Im vorliegenden Gesetzentwurf wurde statt des § 7b ein 2. Absatz in § 7 BKAG eingefügt. Durch ihn wird das Amt ermächtigt, "Daten zur Ergänzung vorhandener Sachverhalte oder sonst zu Zwecken der Auswertung mittels Auskünften oder Abfragen bei öffentlichen oder nicht-öffentlichen Stellen (zu) erheben". Obwohl nicht mehr von "Initiativermittlungen" die Rede ist, bleibt die Ausrichtung der Neuregelung dieselbe: Das BKA kann zukünftig für Auswertungsprojekte Daten von allen möglichen "Stellen" im In- und Ausland ohne Beteiligung der Länderpolizeien erheben. Bei diesen Auswertungsprojekten handelt es sich nicht um strafprozessuale Ermittlungen, sondern um den Versuch, aus allgemeinen Hinweisen oder kriminalistischen Hypothesen einen Verdacht zu "verdichten". Damit kann jede und jeder die Aufmerksamkeit bundespolizeilicher Ermittlungen auf sich ziehen, sofern er den Kriterien des "Verdachtes auf einen Verdacht" entspricht. Die Überprüfung solch vager Mutmaßungen soll mittels der aktiven Informationsbeschaffung bei anderen Stellen geschehen. Damit wird das Amt im Vorfeld des strafprozessualen Anfangsverdachts tätig; mithin wird es zu Initiativermittlungen ermächtigt. Dass es sich um eine Ermittlungszuständigkeit im Vorfeld handelt, wird auch durch die Gesetzesbegründung bestätigt, in der es heißt, dass das BKA die Staatsanwaltschaft informiert, "wenn es der Auffassung ist, dass zureichende tatsächliche Anhaltspunkte für eine Straftat und damit für die Eröffnung eines Ermittlungsverfahrens vorliegen".

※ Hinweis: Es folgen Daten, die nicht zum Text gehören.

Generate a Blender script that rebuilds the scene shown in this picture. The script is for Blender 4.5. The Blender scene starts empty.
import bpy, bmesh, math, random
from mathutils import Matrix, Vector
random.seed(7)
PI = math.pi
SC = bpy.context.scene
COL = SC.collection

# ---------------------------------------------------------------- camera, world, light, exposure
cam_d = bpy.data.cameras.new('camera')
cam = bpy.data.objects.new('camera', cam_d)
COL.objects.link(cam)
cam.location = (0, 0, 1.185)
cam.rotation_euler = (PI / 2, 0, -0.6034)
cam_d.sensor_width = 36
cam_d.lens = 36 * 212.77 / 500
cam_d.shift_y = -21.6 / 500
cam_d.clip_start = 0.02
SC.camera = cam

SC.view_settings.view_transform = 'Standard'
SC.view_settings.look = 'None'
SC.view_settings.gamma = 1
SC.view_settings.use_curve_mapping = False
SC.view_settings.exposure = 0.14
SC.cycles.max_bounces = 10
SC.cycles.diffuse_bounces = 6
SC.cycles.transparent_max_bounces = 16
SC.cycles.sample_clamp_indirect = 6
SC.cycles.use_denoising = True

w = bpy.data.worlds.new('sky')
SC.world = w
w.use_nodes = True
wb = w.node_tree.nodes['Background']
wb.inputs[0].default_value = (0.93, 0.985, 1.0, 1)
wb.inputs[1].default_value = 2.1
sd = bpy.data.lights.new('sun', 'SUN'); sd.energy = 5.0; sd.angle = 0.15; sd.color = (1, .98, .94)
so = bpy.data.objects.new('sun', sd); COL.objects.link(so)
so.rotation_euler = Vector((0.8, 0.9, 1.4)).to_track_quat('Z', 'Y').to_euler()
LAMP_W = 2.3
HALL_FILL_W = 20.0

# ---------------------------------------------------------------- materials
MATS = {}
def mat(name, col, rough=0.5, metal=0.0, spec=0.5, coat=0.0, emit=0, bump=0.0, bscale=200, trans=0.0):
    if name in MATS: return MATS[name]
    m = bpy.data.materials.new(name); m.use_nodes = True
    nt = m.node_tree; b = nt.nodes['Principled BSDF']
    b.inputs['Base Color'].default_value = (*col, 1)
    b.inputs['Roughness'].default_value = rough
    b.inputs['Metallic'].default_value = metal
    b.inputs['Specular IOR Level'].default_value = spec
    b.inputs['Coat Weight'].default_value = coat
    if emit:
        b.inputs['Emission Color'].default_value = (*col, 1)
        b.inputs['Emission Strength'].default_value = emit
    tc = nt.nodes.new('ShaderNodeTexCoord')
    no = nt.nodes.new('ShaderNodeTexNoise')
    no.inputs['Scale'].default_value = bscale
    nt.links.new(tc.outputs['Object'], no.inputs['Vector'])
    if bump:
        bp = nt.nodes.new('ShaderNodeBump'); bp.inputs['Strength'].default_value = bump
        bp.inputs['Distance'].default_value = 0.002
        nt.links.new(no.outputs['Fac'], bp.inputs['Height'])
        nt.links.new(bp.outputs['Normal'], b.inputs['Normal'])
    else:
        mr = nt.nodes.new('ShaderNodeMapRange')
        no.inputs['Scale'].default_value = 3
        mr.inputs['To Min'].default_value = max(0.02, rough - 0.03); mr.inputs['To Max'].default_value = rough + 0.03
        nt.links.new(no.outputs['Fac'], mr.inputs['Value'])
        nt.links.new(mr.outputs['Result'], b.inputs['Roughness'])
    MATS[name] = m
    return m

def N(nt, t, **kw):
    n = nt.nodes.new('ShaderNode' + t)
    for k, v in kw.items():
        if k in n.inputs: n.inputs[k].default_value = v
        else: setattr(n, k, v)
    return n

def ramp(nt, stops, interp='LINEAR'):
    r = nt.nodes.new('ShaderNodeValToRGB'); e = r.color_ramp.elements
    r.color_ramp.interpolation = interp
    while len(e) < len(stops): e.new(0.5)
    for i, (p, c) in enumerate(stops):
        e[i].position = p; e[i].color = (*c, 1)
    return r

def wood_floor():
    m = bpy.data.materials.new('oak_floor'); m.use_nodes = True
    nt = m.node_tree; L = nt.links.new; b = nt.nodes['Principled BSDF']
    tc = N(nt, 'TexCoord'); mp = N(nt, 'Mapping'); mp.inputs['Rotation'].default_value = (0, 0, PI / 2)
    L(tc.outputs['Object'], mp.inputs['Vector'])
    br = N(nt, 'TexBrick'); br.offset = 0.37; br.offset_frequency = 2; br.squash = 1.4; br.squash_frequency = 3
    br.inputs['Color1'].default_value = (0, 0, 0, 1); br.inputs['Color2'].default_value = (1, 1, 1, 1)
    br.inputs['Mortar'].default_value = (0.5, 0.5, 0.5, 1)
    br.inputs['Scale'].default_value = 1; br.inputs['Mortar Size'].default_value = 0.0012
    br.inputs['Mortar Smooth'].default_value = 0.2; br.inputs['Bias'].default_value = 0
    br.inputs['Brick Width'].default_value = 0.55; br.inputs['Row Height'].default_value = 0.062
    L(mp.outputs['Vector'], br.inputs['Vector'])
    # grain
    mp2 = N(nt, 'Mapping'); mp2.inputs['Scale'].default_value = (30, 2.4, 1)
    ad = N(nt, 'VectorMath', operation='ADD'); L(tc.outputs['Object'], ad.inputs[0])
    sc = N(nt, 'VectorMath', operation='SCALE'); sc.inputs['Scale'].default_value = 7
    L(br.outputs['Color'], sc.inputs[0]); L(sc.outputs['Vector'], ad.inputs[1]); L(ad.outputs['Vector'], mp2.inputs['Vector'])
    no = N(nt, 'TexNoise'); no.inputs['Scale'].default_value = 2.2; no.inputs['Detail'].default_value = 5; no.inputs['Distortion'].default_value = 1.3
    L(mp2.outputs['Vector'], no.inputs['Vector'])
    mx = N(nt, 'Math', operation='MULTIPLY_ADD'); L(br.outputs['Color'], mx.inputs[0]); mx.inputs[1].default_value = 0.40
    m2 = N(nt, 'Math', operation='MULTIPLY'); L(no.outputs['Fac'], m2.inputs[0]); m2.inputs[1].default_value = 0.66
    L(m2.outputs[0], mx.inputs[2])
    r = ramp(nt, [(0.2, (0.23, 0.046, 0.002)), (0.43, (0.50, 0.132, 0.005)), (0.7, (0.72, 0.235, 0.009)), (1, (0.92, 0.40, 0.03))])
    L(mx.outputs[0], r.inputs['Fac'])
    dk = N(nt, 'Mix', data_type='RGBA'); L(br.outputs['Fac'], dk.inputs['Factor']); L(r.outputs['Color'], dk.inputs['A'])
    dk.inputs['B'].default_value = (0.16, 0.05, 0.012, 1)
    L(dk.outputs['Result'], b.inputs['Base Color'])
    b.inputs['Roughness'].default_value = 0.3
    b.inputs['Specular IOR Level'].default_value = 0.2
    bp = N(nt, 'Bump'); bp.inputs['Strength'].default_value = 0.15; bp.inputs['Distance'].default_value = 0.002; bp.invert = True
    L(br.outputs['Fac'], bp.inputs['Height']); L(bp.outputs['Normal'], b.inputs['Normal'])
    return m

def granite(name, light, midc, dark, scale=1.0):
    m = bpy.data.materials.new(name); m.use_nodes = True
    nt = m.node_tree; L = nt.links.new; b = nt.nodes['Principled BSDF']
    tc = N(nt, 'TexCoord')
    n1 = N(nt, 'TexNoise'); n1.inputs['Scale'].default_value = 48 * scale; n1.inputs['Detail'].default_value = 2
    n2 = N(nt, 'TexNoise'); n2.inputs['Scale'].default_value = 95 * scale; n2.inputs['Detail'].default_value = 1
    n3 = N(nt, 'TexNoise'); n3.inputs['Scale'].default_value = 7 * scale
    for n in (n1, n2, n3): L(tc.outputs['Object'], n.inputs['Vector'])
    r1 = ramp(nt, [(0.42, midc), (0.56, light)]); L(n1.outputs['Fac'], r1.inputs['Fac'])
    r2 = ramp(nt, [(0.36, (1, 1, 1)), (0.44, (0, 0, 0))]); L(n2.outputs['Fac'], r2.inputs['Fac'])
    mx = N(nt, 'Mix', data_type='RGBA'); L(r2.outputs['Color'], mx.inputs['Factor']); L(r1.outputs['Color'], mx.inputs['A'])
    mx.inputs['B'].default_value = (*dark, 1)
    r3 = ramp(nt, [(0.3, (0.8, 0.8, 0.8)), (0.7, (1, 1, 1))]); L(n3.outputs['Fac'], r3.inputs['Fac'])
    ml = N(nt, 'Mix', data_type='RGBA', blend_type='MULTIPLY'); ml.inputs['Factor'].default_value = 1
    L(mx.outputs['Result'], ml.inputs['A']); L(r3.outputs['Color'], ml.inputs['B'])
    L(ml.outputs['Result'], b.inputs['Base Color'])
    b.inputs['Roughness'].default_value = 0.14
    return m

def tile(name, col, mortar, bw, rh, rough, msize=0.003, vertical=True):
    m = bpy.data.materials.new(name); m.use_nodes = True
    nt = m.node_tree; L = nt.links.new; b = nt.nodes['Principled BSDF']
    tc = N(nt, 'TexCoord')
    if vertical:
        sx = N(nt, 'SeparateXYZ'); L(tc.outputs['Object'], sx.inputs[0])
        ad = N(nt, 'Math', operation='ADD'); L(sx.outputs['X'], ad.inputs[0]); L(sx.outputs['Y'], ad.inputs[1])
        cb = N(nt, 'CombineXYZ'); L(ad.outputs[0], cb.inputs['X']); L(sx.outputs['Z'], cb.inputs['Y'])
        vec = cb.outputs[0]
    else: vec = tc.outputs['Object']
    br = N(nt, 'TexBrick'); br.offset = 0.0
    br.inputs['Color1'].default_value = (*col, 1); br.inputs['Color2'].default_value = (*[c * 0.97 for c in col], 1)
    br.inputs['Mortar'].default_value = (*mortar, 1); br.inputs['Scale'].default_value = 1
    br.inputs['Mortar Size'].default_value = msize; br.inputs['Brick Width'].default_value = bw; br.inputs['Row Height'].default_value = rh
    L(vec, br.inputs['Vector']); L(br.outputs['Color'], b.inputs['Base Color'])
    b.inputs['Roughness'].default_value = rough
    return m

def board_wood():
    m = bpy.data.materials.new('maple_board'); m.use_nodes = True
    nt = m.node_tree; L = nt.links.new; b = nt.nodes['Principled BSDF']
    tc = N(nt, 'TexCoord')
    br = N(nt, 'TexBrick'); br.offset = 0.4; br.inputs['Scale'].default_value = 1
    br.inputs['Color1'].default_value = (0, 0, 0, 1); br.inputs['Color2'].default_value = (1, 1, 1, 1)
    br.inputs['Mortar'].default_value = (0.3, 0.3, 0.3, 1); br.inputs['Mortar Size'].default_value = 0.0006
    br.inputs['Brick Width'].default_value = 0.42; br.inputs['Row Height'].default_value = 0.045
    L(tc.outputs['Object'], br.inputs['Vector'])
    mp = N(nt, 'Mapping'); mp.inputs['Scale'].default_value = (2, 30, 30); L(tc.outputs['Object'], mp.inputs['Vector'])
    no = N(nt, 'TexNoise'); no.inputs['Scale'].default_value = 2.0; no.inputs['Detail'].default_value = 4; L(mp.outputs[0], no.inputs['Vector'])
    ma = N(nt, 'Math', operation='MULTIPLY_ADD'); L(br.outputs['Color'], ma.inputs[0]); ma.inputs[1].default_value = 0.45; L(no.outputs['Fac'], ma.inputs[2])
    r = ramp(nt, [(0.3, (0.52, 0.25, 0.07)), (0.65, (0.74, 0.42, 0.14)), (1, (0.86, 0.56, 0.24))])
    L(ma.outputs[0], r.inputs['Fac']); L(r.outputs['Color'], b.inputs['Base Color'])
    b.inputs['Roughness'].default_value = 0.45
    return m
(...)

Insgesamt kehrt die neue Regelung das traditionelle Verhältnis von Verdacht und Ermittlungen um: Nicht ein Verdacht löst Ermittlungen aus, sondern der Verdacht steht am (vorläufigen) Ende der Ermittlungen. Damit wird jede und jeder zum potentiellen Ziel von BKA-Ermittlungen. Von der Sache her ist es zudem weder zwingend noch plausibel, warum das Amt mit Vorfeldbefugnissen ausgestattet werden soll, die in umfassenderer Form bereits den Länderpolizeien zur Verfügung stehen. Durch die neue Ermächtigung wird die "Zentralstellenfunktion" des BKA weiter verändert. Bestand seine ursprüngliche Aufgabe darin, die Länder durch zentralisierte Wissensbestände zu unterstützen, so befreit die neue Vorschrift das Amt, mit den Länderpolizeien zusammenarbeiten zu müssen. Statt föderale Kooperation wird bürokratische Konkurrenz die Folge der Neuregelung sein. Im Ernstfall werden die BürgerInnen doppelt polizeilich überwacht werden.

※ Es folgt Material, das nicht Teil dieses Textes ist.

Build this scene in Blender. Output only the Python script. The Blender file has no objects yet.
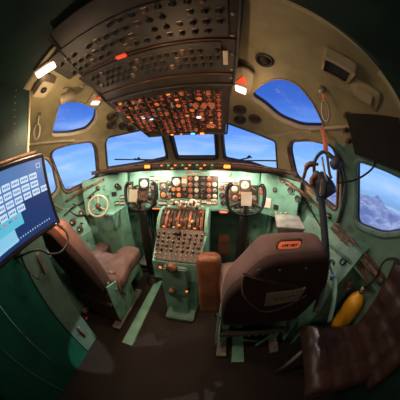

c. Ausweitung von Lausch- und Spähangriffen

Gegenwärtig dürfen zur Eigensicherung von BKA-Bediensteten inner- und außerhalb von Wohnungen Gespräche abgehört und Personen gefilmt oder fotografiert werden (§ 16 BKAG). Dieser "kleine" Lausch- und Spähangriff war in das BKA-Gesetz eingefügt worden, um den Einsatz Verdeckter Ermittler abzusichern. Der Entwurf will die Beschränkung auf die Eigensicherung für "Bedienstete" streichen und auf die Sicherung der "vom Bundeskriminalamt beauftragten Personen" ausweiten (§ 16 Abs. 1 Satz 1 BKAG-E). Durch diese Entgrenzung können die geheimen Überwachungsmethoden immer dann genutzt werden, wenn irgendeine Person im Auftrag des Bundeskriminalamtes eingesetzt ist oder eingesetzt werden soll. Diese Regelung wird die Überwachungsmöglichkeiten erheblich erhöhen: Sie wird auch beim Einsatz von sogenannten Vertrauens-Personen und Informanten ermöglicht. Dieser Personenkreis ist weder gesetzlich noch durch Verwaltungsvorschriften bestimmt. Mit der neuen Vorschrift kann auch der Einsatz ausländischer Polizisten in deutschen Ermittlungsverfahren mit technischer Überwachung begleitet werden. Der Gesetzentwurf erleichtert die Überwachung von Wohnungen und Personen auch dann, wenn Angehörige der Länderpolizeien, der Nachrichtendienste oder anderer öffentlicher Stellen beteiligt sind. (Bislang ist eine formale Abordnung erforderlich.) Diese weitgefassten Bestimmungen erlauben dem Amt, die Bestimmungen der StPO über die Überwachung mit technischen Mitteln zu umgehen. Um etwa eine Wohnung überwachen zu können, muss sich nur eine im Auftrag des BKA handelnde Person in diese Wohnung geschickt werden. Dass die Anordnung der Überwachung bei Gefahr im Verzuge durch einen Abteilungsleiter erfolgen kann - so die Neuregelung (§ 16 Abs. 2 Satz 2 BKAG-E) -, dürfte für die Polizeipraxis nur von geringer Bedeutung sein. Es ist aber ein deutliches Indiz dafür, dass der Gesetzgeber stärker an pragmatischen Verschlankungen als an effektiven Grundrechtsschutz interessiert ist.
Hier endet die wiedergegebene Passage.